Opener “Family Don’t Matter” delivered, and it’s already accelerated itself into one of my favorite Young Thug songs. The way he sings “What’s popping, what’s the deal” over a beat comprised of a lilting vocal and spare acoustic guitar achieves an effect similar to that of “Check”’s choruses. Of course, the mere prospect of playing an acoustic guitar doesn’t make your music country, so he adopts an exaggerated country drawl for some of the verses (also shouting “YEE-HAW” on the first verse). And if that weren’t already enough to recommend the song, Millie Go Lightly adds additional gorgeousness, contrasting to his earthier voice in the first verse with her airier one.

To say nothing of her bridge — “I be having nightmares shaped like you / You be blowing smoke clouds shaped like me” — adding an additional emotional weight a song whose chorus begins “Like family don’t matter”. That’s been one of the most interesting prospects of Young Thug’s music, and Future’s as well — moments of surprise that force you to reconsider the braggadocio as something more. Speaking of Future, he shares everything with Young Thug on “Relationships”, so much so that you’ll have forgotten that a Twitter feud ever occurred. And here, Future exemplifies just exactly what I mean: “I’m in a relationship with all my bitches, yeah / I put my dick inside her mouth before she left,” which turns to “I’m in a relationship with all my bitches, yeah / I need to cut some of ‘em off, I need help” by song’s end. Plus, the song itself is ridiculously catchy as a result of the beat’s direct melody and Future’s autotuned “I know how to make the girls go crazy / When you treat her like your number one baby.”

Which brings me to my next point: Beautiful Thugger Girls is more like “Relationships” than it is “Family Don’t Matter”, which is to say Thugger’s promise of a singing album have been greatly exaggerated, to say nothing of the supposed country influence. Yes, the acoustic guitar does come back on “You Said” (check out the hand-offs between the piano to the acoustic guitar during the main beat) and “Me Or Us” (with a backing vocal sung high and mixed low evoking the detachment depicted on the cover). This is, of course, just fine: Young Thug’s uniqueness and the pretty beats he sometimes finds himself rapping/singing over is always welcome, and I’m happy to have the loops of “Tomorrow Til Infinity” and “Daddy’s Birthday” available to me. Which is to say nothing of Young Thug squeezing out a “yahoo” before sweetly singing, “I’m loving every single curve about you,” on “Feel It”, or the fuzzy synth beat bouncing around on “She Wanna Party” (with more of Millie Go Lightly’s excellent backing vocals).

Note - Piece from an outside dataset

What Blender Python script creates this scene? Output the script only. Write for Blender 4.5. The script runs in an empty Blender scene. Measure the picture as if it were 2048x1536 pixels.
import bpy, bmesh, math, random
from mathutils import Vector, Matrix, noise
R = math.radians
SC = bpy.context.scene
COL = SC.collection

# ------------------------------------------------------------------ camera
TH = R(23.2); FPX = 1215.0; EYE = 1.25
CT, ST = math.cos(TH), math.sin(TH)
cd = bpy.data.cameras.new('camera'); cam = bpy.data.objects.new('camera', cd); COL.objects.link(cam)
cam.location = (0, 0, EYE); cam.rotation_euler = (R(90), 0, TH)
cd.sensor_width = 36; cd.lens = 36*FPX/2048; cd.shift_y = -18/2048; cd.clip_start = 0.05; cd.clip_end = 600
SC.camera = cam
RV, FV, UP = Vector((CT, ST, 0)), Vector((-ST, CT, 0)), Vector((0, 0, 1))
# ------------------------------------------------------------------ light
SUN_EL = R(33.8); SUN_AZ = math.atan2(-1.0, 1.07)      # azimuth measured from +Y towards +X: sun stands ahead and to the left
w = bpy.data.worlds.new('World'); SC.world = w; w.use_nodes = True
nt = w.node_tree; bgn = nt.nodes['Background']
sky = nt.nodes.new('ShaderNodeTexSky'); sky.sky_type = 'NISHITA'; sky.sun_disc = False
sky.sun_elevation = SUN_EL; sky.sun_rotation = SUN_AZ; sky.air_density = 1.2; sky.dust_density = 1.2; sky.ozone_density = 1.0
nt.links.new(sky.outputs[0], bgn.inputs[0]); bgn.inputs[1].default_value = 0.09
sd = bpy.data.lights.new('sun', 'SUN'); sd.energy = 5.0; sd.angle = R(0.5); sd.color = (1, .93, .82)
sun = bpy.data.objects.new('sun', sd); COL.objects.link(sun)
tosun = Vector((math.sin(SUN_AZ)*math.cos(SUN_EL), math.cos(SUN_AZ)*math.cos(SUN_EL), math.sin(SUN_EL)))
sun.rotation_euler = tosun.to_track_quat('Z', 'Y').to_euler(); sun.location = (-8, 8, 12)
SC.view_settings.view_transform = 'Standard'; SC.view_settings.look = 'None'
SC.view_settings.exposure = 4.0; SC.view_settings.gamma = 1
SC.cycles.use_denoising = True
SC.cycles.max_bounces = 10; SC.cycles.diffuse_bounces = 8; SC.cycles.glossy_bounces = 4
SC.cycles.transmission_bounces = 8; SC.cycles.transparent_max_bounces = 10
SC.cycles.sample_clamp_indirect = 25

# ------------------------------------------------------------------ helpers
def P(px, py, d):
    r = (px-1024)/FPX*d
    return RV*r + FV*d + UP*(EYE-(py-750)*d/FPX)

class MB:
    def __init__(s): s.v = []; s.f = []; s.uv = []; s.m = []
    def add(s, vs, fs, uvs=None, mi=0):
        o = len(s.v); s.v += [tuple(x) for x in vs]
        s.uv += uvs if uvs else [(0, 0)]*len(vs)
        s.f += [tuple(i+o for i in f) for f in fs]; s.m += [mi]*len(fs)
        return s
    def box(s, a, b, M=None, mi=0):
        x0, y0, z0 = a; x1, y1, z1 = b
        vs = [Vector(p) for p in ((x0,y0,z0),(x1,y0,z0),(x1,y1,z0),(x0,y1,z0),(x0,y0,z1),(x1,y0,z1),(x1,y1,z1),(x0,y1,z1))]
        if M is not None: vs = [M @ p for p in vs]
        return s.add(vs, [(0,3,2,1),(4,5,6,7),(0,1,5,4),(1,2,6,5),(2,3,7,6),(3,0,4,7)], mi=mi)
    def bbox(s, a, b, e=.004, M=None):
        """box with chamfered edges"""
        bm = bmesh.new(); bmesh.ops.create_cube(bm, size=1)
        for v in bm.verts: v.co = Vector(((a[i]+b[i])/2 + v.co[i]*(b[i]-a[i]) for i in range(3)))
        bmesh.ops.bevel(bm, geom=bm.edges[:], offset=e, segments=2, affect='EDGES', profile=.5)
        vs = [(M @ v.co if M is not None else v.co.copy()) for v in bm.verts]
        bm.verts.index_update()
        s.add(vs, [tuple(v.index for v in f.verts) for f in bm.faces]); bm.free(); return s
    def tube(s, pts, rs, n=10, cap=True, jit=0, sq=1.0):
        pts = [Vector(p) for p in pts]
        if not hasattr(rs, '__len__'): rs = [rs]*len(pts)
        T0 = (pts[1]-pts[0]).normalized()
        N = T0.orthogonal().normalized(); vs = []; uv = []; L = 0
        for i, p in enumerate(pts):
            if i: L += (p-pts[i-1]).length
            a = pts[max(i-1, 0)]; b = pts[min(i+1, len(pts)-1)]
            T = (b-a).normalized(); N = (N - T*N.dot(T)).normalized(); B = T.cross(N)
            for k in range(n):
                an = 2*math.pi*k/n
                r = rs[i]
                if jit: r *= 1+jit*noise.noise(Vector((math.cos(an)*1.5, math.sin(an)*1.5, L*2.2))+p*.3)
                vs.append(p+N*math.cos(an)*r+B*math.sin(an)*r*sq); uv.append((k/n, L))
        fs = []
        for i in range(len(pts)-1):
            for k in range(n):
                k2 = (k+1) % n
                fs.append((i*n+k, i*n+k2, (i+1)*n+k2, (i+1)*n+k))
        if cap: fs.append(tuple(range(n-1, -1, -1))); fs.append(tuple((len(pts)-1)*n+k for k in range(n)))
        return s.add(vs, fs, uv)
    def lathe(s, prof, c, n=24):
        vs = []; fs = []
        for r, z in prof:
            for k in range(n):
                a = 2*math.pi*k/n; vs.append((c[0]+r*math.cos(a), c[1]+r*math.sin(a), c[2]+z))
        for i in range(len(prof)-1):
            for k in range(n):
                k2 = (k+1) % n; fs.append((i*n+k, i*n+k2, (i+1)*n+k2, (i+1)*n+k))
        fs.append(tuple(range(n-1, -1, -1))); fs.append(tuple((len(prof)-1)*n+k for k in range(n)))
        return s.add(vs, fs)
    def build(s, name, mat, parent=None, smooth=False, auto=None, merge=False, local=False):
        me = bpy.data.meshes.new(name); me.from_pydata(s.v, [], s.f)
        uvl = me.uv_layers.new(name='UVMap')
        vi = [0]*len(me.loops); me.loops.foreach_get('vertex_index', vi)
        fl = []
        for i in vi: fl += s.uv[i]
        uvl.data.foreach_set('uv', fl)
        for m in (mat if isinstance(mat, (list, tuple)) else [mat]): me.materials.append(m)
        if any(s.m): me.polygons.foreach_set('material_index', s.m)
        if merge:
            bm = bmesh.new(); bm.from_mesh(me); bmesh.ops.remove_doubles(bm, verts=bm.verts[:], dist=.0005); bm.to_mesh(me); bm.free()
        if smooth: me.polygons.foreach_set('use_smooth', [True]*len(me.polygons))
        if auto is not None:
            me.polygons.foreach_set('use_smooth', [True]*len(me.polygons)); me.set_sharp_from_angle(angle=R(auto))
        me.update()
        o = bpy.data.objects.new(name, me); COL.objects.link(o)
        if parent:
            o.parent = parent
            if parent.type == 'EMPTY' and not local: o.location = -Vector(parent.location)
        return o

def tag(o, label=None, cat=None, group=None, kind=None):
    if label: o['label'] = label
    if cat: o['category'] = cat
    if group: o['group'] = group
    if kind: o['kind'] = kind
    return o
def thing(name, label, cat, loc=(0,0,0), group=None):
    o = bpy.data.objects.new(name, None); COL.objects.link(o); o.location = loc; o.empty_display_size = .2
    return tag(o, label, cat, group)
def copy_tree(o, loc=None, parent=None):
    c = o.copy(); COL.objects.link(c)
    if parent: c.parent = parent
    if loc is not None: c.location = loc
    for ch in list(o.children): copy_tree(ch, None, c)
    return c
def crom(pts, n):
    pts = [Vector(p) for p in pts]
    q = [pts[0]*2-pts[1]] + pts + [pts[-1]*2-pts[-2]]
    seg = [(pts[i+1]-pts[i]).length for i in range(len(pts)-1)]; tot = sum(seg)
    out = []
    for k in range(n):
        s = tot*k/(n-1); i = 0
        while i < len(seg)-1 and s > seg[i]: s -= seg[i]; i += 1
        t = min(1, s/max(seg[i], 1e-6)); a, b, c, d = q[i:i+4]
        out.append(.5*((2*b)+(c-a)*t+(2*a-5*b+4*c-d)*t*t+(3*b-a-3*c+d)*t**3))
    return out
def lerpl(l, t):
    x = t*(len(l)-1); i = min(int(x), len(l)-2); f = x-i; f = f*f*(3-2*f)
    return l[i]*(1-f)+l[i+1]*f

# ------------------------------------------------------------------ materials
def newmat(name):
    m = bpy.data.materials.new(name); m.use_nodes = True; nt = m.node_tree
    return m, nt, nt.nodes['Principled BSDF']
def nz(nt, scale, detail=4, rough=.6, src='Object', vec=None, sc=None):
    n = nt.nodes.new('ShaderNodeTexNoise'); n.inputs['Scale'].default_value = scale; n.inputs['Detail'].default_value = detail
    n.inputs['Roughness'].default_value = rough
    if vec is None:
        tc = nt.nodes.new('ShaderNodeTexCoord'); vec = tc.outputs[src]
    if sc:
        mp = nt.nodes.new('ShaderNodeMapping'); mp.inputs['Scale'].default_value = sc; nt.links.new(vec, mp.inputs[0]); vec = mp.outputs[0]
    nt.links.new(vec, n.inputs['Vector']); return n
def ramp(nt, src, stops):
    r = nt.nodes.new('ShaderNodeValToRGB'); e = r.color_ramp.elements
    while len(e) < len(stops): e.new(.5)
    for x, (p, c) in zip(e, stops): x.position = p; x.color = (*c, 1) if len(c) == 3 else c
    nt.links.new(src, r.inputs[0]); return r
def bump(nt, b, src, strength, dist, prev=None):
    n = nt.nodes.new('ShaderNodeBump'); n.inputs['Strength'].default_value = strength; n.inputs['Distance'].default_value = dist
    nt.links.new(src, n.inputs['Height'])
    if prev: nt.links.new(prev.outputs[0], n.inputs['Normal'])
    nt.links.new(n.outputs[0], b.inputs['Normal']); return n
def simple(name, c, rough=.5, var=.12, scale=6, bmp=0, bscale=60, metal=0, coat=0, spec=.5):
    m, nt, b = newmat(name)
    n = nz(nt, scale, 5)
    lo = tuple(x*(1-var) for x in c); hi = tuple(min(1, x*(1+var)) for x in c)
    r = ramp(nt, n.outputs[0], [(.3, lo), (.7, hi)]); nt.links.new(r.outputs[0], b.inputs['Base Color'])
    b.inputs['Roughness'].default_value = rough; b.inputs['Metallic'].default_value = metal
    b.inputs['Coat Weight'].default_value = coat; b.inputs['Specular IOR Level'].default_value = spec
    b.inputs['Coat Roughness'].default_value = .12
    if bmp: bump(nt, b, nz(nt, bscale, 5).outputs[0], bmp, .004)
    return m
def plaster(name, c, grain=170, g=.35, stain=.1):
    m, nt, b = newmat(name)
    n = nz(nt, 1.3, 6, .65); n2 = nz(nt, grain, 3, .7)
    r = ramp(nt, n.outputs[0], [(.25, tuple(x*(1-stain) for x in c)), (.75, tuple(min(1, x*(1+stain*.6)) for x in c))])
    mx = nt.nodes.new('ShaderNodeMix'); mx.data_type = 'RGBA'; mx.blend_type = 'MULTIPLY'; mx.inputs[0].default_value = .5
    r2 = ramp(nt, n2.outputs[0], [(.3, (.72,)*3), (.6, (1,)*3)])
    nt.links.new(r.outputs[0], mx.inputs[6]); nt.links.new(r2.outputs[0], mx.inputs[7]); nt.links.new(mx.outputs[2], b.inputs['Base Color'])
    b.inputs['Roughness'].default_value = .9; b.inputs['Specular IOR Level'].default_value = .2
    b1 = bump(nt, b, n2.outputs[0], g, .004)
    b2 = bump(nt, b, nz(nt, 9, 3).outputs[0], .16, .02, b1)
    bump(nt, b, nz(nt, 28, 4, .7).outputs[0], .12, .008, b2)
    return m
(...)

There are some surprises though: he evokes Drake (who he had previously helped out on More Life) on London on Da Track’s “Do U Love Me”. Meanwhile, Snoop Dogg delivers a supple verse on “Get High” (note the flow switch from “Bubblegum, cookies, OG, and KK / We like Craig and Dae Dae, who gives a fuck what they say” to the next few lines, and the self-awareness! Capping that immediately off with “It ain’t as easy as I make it look”). Elsewhere, peppy horns and acoustic guitar that seem to come from a small, street-side mariachi band appear on the penultimate “For Y’all” while “Take Care”’s (not to be confused with single “Take Kare”) synth-line. And some of the tracks found on the second half are the most subtly gorgeous here: the way the keyboard loop of “On Fire” is capped off by that warm nudge, and the electronic beat of “Oh Yeah”, sometimes bleeping and occasionally fading out, to say nothing of the keyboards operating in the rest of the song.

Bemoaning his lack of quality control over the past few years, I was worried that Young Thug wouldn’t be able to deliver a worthy debut album, especially when the lengths of his mixtapes nearly halved between 2015 and 2016. Yet, listening to all of those details, I shouldn’t have been worried: this is one of his best packages, and it was well worth the wait and all the twists and turns in between.